Privacy Advocates Seek To Intervene In FTC Settlement With Facebook

The advocacy group Electronic Privacy Information Center has gone to court in an attempt to intervene in the Federal Trade Commission's proposed $5 billion privacy settlement with Facebook.

The proposed settlement, approved by a 3-2 vote at the FTC, “is neither procedurally or substantively fair,” EPIC argues in a motion filed Friday with U.S. District Court Judge Timothy Kelly in the District of Columbia.

EPIC adds the settlement “does not contain adequate provisions to accomplish its goal of ensuring consumer privacy on Facebook,” and “is clearly not in the public interest.”

The deal, announced earlier this week, requires Facebook to pay $5 billion and accept new oversight on privacy.

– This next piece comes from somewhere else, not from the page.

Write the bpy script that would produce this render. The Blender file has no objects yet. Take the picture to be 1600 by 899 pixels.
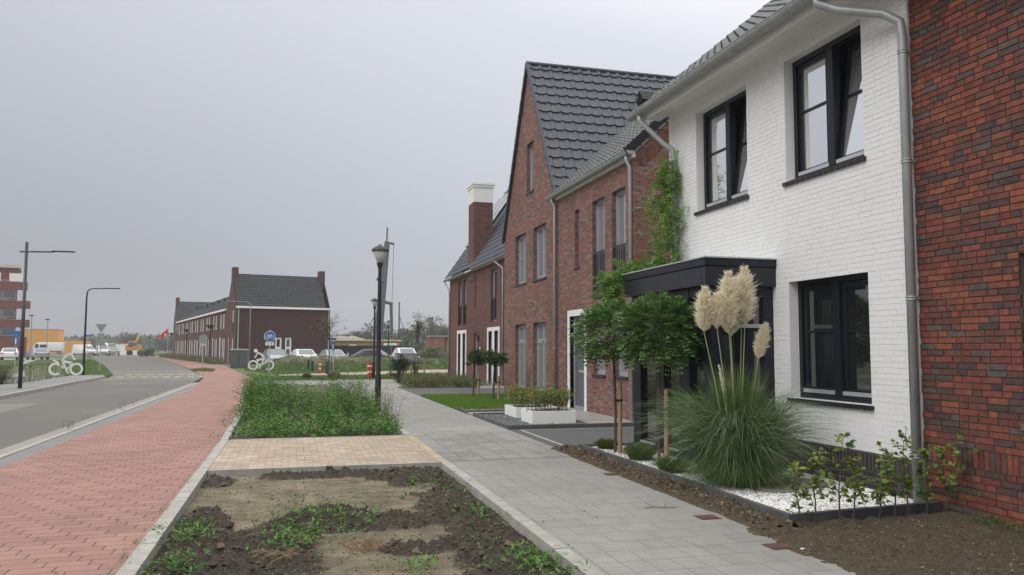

The settlement won't be finalized unless it's approved by a federal district court. On Wednesday, the Justice Department officially asked the district court to endorse the deal. EPIC is now seeking to intervene in that proceeding.

If approved by the court, the FTC's settlement with Facebook will resolve an investigation into whether the company violated the terms of a 2012 consent decree. That earlier order includes terms prohibiting Facebook from misrepresenting its privacy practices, and from misrepresenting the extent to which it makes users' information available to third parties.

Facebook allegedly violated that earlier decree in several ways, including by allowing outside developers to harvest users' data. The FTC began investigating Facebook's compliance with the 2012 order after news broke that President Trump's data consultancy, Cambridge Analytica, harvested information about tens of millions of Facebook users.

The negotiated deal covers all violations of the prior consent decree that occurred before June 12, 2019. It also covers any other pre-June 12 violations of Section 5 of the FTC Act, as well as consumer-protection violations, that are currently known by the agency.

It isn't yet clear what other potential violations were covered by the deal. Among the unresolved questions are whether the settlement immunizes Facebook from prosecution for allegedly violating children's privacy laws.

EPIC has filed five separate complaints with the FTC about Facebook since 2012. Among other complaints, EPIC and other advocates alleged last year that Facebook uses facial-recognition technology without people's consent. And in 2016, EPIC and the Center for Digital Democracy urged the FTC to prohibit Facebook from transferring data to itself about users of the WhatsApp messaging service.

EPIC now argues it should be allowed to intervene in the case because the settlement would cover its complaints.

“The 'practical consequence' of denying EPIC’s motion to intervene would be to extinguish all of EPIC’s pending FTC complaints against Facebook -- all without EPIC having a voice in the decision,” the group writes in its court papers.

“There are hundreds of millions of Americans whose privacy rights are implicated by this proposed consent decree,” EPIC says. “Many consumer and privacy organizations have diligently studied Facebook’s business practices and proposed specific changes that could safeguard consumers.”

Other privacy advocates, including the Campaign for a Commercial-Free Childhood and Center for Digital Democracy, said they may attempt to get involved in the court proceedings.